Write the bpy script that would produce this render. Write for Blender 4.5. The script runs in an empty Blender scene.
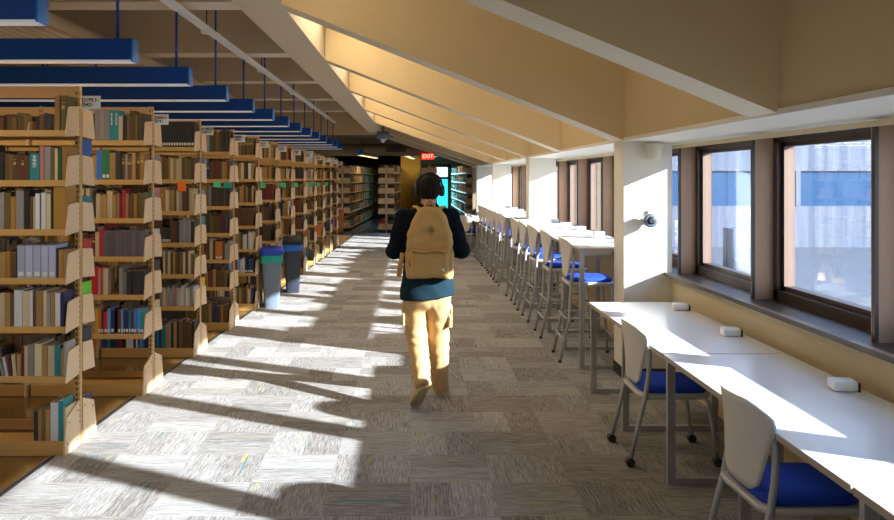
import bpy, math, random
import numpy as np
from mathutils import Vector, Matrix, Euler
random.seed(7); rng = np.random.default_rng(3)
S = bpy.context.scene
COL = S.collection

# ------------------------------------------------------------------ materials
def srgb(r, g, b):
    f = lambda c: (c/255/12.92) if c/255 <= .04045 else ((c/255+.055)/1.055)**2.4
    return (f(r), f(g), f(b), 1)
class NT:
    def __init__(s, name):
        s.m = bpy.data.materials.new(name); s.m.use_nodes = True
        s.t = s.m.node_tree; s.n = s.t.nodes; s.l = s.t.links
        s.b = s.n.get('Principled BSDF'); s.out = s.n.get('Material Output')
    def node(s, typ, **kw):
        n = s.n.new(typ)
        for k, v in kw.items():
            if k.startswith('i_'):
                n.inputs[int(k[2:]) if k[2:].isdigit() else k[2:].replace('_', ' ')].default_value = v
            else: setattr(n, k, v)
        return n
    def link(s, a, b): s.l.new(a, b)
    def math(s, op, a, b=None, c=None):
        n = s.n.new('ShaderNodeMath'); n.operation = op
        for i, v in enumerate((a, b, c)):
            if v is None: continue
            if isinstance(v, (int, float)): n.inputs[i].default_value = v
            else: s.l.new(v, n.inputs[i])
        return n.outputs[0]
    def mix(s, f, a, b, blend='MIX'):
        n = s.n.new('ShaderNodeMix'); n.data_type = 'RGBA'; n.blend_type = blend
        for sock, v in ((n.inputs[0], f), (n.inputs[6], a), (n.inputs[7], b)):
            if isinstance(v, (int, float)): sock.default_value = v
            elif isinstance(v, tuple): sock.default_value = v
            else: s.l.new(v, sock)
        return n.outputs[2]
    def coords(s):
        t = s.n.new('ShaderNodeTexCoord'); return t.outputs['Object']
    def mapping(s, src, scale=(1, 1, 1), loc=(0, 0, 0)):
        m = s.n.new('ShaderNodeMapping'); m.inputs['Scale'].default_value = scale; m.inputs['Location'].default_value = loc
        s.l.new(src, m.inputs['Vector']); return m.outputs[0]
    def noise(s, vec, scale=5, detail=3, rough=.5):
        n = s.n.new('ShaderNodeTexNoise'); n.inputs['Scale'].default_value = scale
        n.inputs['Detail'].default_value = detail; n.inputs['Roughness'].default_value = rough
        s.l.new(vec, n.inputs['Vector']); return n.outputs['Fac']
    def bump(s, h, strength=.2, dist=.01):
        n = s.n.new('ShaderNodeBump'); n.inputs['Strength'].default_value = strength; n.inputs['Distance'].default_value = dist
        s.l.new(h, n.inputs['Height']); s.l.new(n.outputs[0], s.b.inputs['Normal'])
MATS = {}
def plain(name, col, rough=.5, metal=0, var=.12, vscale=6, bump=0, bscale=60, stretch=(1, 1, 1), spec=.5, sheen=0):
    if name in MATS: return MATS[name]
    t = NT(name); t.b.inputs['Roughness'].default_value = rough; t.b.inputs['Metallic'].default_value = metal
    t.b.inputs['Specular IOR Level'].default_value = spec
    if sheen: t.b.inputs['Sheen Weight'].default_value = sheen
    c = t.mapping(t.coords(), stretch)
    f = t.noise(c, vscale, 4, .6)
    lo = tuple(x*(1-var) for x in col[:3])+(1,); hi = tuple(min(1, x*(1+var)) for x in col[:3])+(1,)
    t.link(t.mix(f, lo, hi), t.b.inputs['Base Color'])
    if bump: t.bump(t.noise(c, bscale, 3), bump, .004)
    MATS[name] = t.m
    return t.m
def emit(name, col, strength, rough=.5):
    t = NT(name); t.b.inputs['Base Color'].default_value = col; t.b.inputs['Roughness'].default_value = rough
    t.b.inputs['Emission Color'].default_value = col; t.b.inputs['Emission Strength'].default_value = strength
    MATS[name] = t.m; return t.m

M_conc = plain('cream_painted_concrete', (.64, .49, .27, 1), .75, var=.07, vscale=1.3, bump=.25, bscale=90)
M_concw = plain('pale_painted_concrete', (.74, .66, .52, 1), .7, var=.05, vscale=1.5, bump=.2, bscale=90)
M_beam = plain('grey_cream_beam_paint', (.66, .56, .40, 1), .7, var=.05, vscale=1.5, bump=.2, bscale=90)
M_pillar = plain('white_pillar_paint', (.80, .76, .66, 1), .6, var=.04, vscale=2, bump=.1, bscale=70)
M_tanwall = plain('tan_wall_paint', (.62, .50, .30, 1), .7, var=.05, vscale=2, bump=.1)
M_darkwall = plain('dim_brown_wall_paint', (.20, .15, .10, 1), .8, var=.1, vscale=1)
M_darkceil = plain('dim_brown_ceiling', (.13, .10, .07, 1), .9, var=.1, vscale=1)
M_mustard = plain('mustard_wall_paint', (.50, .32, .05, 1), .7, var=.08, vscale=2)
M_bronze = plain('dark_bronze_window_metal', (.060, .042, .034, 1), .4, .3, var=.2, vscale=9)
M_fin = plain('brown_mullion_metal', (.38, .225, .135, 1), .5, .05, var=.12, vscale=4, stretch=(3, 3, .6))
M_jamb = plain('pinkish_jamb_metal', (.20, .125, .09, 1), .6, .0, var=.08)
M_shelf = plain('tan_shelf_enamel', (.62, .365, .12, 1), .38, var=.08, vscale=5)
M_brack = plain('pale_tan_bracket_enamel', (.80, .57, .33, 1), .4, var=.08, vscale=14)
M_slot = plain('dark_slot', (.03, .02, .015, 1), .8)
M_blue = plain('royal_blue_fixture_enamel', (.0, .065, .38, 1), .35, var=.08, vscale=3)
M_bluecap = plain('bright_blue_end_cap', (.005, .20, .66, 1), .35, var=.05)
M_steel = plain('silver_tube_enamel', (.46, .47, .49, 1), .4, .3, var=.06)
M_steelfl = plain('grey_leg_enamel', (.44, .44, .46, 1), .4, .4, var=.06)
M_galv = plain('galvanised_strut', (.88, .90, .90, 1), .4, .1, var=.1, vscale=12)
M_white = plain('white_laminate', (.82, .83, .86, 1), .22, var=.015, vscale=3)
M_edge = plain('beige_table_edge', (.42, .36, .30, 1), .5, var=.05)
M_plast = plain('warm_grey_chair_plastic', (.68, .65, .61, 1), .4, var=.04)
M_seatblue = plain('royal_blue_seat_fabric', (.008, .06, .50, 1), .75, var=.15, vscale=40, bump=.2, bscale=300)
M_black = plain('black_rubber', (.018, .018, .02, 1), .5, var=.2)
M_wbox = plain('white_power_box_plastic', (.85, .85, .86, 1), .35, var=.02)
M_bingrey = plain('slate_grey_bin_plastic', (.17, .215, .28, 1), .45, var=.06)
M_binblk = plain('charcoal_bin_plastic', (.035, .04, .06, 1), .4, var=.1)
M_binlid = plain('blue_bin_lid_plastic', (.01, .05, .55, 1), .35, var=.05)
M_bag = plain('teal_bin_liner', (.03, .42, .36, 1), .35, var=.25, vscale=22, bump=.6, bscale=40)
M_bagb = plain('blue_bin_liner', (.02, .19, .75, 1), .35, var=.25, vscale=22, bump=.6, bscale=40)
M_orange = plain('orange_wood', (.45, .16, .03, 1), .5, var=.2, vscale=3, stretch=(6, 6, .6))
M_skin = plain('skin', (.50, .27, .18, 1), .5, var=.06, vscale=12)
M_hair = plain('dark_brown_hair', (.010, .006, .005, 1), .7, var=.4, vscale=60, spec=.2, bump=.6, bscale=180)
M_navy = plain('dark_navy_knit', (.003, .0065, .012, 1), .9, var=.25, spec=.15, vscale=14, bump=.3, bscale=260)
M_hem = plain('blue_lit_sweater_hem', (.007, .022, .034, 1), .9, var=.2, spec=.15, vscale=14, bump=.3, bscale=260)  # sweater hem tone with the bluish light painted in
M_khaki = plain('khaki_cotton_twill', (.53, .335, .145, 1), .8, var=.09, vscale=9, bump=.35, bscale=22)
M_pack = plain('tan_backpack_canvas', (.50, .30, .10, 1), .75, var=.10, vscale=9, bump=.25, bscale=200)
M_packd = plain('tan_webbing', (.36, .21, .075, 1), .7, var=.1, vscale=30)
M_shoe = plain('beige_suede_shoe', (.52, .40, .26, 1), .75, var=.08)
M_sole = plain('tan_gum_sole', (.50, .36, .20, 1), .6, var=.1, vscale=30)
M_paper = plain('white_sign_card', (.78, .77, .74, 1), .5, var=.02)
M_ink = plain('black_ink', (.01, .01, .01, 1), .6)
M_nO = plain('orange_note_paper', (.95, .18, .01, 1), .6, var=.03)
M_nG = plain('green_note_paper', (.10, .62, .30, 1), .6, var=.03)
M_nT = plain('teal_note_paper', (.02, .38, .28, 1), .6, var=.03)
M_duct = plain('tan_duct_paint', (.52, .41, .24, 1), .6, var=.06)
M_ductd = plain('olive_brown_duct', (.17, .12, .05, 1), .5, var=.1)
M_grey = plain('grey_device_metal', (.16, .20, .26, 1), .35, .5, var=.1)
M_strip = plain('dark_carpet_edge', (.03, .022, .02, 1), .6)
M_diff = emit('lamp_diffuser', (.80, .82, .84, 1), .12)
M_tube = emit('coffer_lamp_tube', (1, .85, .62, 1), 6)
M_warmdiff = emit('warm_lamp_diffuser', (1, .74, .36, 1), 1.0)
M_exit = emit('red_exit_face', (1, .015, .01, 1), .8)
M_exitl = emit('exit_letters', (1, .35, .2, 1), 1.6)
M_facw = None

def mat_glass(name, tint, gloss=.1):
    t = NT(name); t.n.remove(t.b)
    tr = t.node('ShaderNodeBsdfTransparent'); tr.inputs[0].default_value = tint
    gl = t.node('ShaderNodeBsdfGlossy'); gl.inputs['Roughness'].default_value = .02
    fr = t.node('ShaderNodeFresnel'); fr.inputs['IOR'].default_value = 1.45
    ms = t.node('ShaderNodeMixShader'); t.link(t.math('MULTIPLY', fr.outputs[0], gloss*10), ms.inputs[0])
    t.link(tr.outputs[0], ms.inputs[1]); t.link(gl.outputs[0], ms.inputs[2]); t.link(ms.outputs[0], t.out.inputs[0])
    return t.m
M_glass = mat_glass('window_glass', (.93, .97, 1, 1), .035)
M_glassc = mat_glass('cyan_tinted_glass', (.12, .80, .88, 1), .08)
M_glassw = mat_glass('clear_transom_glass', (.75, .85, 1, 1), .08)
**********
* [TO DO]:
Write out again exactly the lines from the start of the data above through the line containing "COL = S.collection", inclusive, excluding any pictures.

* [COMPLETED EXERCISE]:
Write the bpy script that would produce this render. Write for Blender 4.5. The script runs in an empty Blender scene.
import bpy, math, random
import numpy as np
from mathutils import Vector, Matrix, Euler
random.seed(7); rng = np.random.default_rng(3)
S = bpy.context.scene
COL = S.collection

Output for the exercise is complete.